Je suis descendu au rez de chaussée, pour essayer de reprendre mes esprits et dans une boutique de l'hôpital j'ai vu une petite croix sur un présentoir. Je l'ai achetée et assis sur les marches j'ai déballée le bijou de sa boite, l'ai posé contre mon front et j'ai prié un long moment.

J' ai invoqué maman minou et ma sœur Nathalie, pressant le petit objet comme s' il avait le pouvoir d'emmagasiner mon énergie vitale et le lui transmettre après. Une de ces choses que l'on fait quand la peur dépasse la raison.

Puis je suis remonté prêt à affronter la réalité.

 

J'ai compris sur mon escalier le courage et la volonté qu'il fallait à pépé pour ne pas perdre confiance et continuer jour après jour à la soutenir de toutes ses forces.

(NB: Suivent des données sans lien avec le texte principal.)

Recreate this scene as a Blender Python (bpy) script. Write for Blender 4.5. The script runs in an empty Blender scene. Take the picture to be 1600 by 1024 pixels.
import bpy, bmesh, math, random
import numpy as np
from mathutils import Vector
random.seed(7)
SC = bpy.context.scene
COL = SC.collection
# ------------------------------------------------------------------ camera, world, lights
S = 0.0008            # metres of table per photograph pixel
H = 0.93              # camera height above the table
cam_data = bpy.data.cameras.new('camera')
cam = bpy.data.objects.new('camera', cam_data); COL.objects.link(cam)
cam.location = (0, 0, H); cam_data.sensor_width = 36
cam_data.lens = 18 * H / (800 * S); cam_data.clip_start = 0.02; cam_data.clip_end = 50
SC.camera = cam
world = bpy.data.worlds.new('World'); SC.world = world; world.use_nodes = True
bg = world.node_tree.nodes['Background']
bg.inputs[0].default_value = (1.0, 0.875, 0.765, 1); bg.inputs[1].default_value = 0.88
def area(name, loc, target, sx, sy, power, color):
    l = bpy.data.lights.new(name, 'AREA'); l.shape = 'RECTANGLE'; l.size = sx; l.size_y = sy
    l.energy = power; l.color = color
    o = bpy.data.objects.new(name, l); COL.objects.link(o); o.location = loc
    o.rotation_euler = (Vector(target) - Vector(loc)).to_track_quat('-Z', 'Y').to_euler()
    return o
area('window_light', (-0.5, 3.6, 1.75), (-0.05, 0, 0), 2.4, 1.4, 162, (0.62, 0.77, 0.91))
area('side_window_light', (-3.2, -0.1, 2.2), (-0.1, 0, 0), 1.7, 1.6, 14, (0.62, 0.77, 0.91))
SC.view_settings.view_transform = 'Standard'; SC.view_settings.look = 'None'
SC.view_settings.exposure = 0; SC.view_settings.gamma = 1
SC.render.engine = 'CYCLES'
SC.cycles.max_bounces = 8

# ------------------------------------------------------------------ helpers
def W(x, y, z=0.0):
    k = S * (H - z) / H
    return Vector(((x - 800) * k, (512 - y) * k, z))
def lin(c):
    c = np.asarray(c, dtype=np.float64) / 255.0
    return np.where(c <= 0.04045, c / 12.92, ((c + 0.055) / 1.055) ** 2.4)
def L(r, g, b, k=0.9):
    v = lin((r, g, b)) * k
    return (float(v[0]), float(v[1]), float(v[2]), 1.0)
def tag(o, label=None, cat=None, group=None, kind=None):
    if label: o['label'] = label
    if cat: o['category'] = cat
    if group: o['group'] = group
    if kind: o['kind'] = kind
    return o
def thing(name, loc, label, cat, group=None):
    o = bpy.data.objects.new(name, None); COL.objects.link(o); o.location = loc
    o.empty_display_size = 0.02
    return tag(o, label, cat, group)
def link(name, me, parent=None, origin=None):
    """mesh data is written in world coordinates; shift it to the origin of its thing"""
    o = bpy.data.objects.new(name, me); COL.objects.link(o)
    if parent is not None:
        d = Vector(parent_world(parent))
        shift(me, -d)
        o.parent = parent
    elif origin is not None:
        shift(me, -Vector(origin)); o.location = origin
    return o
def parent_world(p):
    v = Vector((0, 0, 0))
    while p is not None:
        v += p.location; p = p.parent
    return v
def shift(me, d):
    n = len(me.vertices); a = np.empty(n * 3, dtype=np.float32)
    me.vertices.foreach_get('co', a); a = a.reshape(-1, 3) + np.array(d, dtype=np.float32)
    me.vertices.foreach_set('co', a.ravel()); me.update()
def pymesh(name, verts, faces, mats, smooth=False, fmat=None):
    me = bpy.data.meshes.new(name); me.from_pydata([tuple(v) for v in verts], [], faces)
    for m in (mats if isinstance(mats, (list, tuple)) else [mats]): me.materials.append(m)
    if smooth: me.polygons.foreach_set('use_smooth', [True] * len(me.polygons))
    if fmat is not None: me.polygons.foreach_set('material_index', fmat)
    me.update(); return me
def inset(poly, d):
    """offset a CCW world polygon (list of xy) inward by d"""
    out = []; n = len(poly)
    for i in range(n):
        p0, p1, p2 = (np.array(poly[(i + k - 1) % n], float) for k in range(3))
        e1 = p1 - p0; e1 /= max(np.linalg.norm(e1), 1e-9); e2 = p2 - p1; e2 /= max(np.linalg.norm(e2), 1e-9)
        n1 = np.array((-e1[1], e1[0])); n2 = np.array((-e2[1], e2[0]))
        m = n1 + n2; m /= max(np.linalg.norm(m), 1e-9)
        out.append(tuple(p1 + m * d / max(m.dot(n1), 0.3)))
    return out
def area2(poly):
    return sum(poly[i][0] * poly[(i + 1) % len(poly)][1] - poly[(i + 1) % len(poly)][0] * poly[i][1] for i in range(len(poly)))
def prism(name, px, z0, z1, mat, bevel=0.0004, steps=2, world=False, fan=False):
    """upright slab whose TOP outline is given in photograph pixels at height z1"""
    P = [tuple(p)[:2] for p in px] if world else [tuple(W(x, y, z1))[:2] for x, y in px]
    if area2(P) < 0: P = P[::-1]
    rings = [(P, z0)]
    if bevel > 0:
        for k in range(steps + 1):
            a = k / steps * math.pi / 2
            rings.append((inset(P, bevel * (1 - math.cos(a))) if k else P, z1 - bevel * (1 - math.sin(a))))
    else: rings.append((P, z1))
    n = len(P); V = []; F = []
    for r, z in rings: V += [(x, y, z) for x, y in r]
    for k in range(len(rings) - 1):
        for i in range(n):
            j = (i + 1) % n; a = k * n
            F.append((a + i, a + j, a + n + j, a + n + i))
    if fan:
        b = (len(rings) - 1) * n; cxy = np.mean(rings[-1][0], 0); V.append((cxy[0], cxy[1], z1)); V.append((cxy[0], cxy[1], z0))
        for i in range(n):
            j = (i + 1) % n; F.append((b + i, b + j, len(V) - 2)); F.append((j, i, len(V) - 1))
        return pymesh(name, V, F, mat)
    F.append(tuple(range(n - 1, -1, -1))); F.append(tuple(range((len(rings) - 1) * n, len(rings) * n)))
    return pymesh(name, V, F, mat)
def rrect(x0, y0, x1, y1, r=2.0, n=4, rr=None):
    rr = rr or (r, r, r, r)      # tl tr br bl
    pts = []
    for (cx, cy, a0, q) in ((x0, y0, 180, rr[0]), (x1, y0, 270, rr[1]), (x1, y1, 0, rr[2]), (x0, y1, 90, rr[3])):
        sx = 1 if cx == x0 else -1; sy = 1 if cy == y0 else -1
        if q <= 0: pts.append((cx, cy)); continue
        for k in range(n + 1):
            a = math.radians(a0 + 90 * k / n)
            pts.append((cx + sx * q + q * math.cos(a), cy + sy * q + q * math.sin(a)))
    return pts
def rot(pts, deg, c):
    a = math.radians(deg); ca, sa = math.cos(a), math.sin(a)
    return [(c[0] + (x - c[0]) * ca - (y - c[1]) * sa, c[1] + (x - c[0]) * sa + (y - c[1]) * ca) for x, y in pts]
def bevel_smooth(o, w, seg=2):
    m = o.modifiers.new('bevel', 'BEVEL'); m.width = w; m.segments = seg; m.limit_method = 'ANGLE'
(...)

Je suis persuadé que seule, sans son soutien et face à la souffrance qu'elle avait endurée, mémé n'aurait pas survécu.

J'étais venu pour la revoir avant qu'il ne soit trop tard.

 

Étrangement, c'est avec Pépé que j'ai fait la paix. Assis dans sa voiture qui deviendrait plus tard la mienne nous avons parlé un long moment. Nous avons évoqué nos souvenirs, les projets qu'il faisait pour eux deux.

 

En allant chercher tata Martine qui venait s'installer pour quelques temps à l’hôpital je m’étais fait une nouvelle idée de ton pépé. J'avais compris en partie leur histoire, la force de leurs sentiments. Je me sentais rassuré de savoir qu'il veillait sur elle, même si le passé avait été chaotique et nos oppositions nombreuses. Je comprenais maintenant les liens qui les unissaient.

 

Heureusement elle s'est remise peu à peu et ils ont pu vivre d'autres histoires, d'autres voyages.

 

II est temps de se retirer sur la pointe des pieds mon cœur et de les laisser se remettre des terribles moments qu'ils ont passés dans cet hôpital.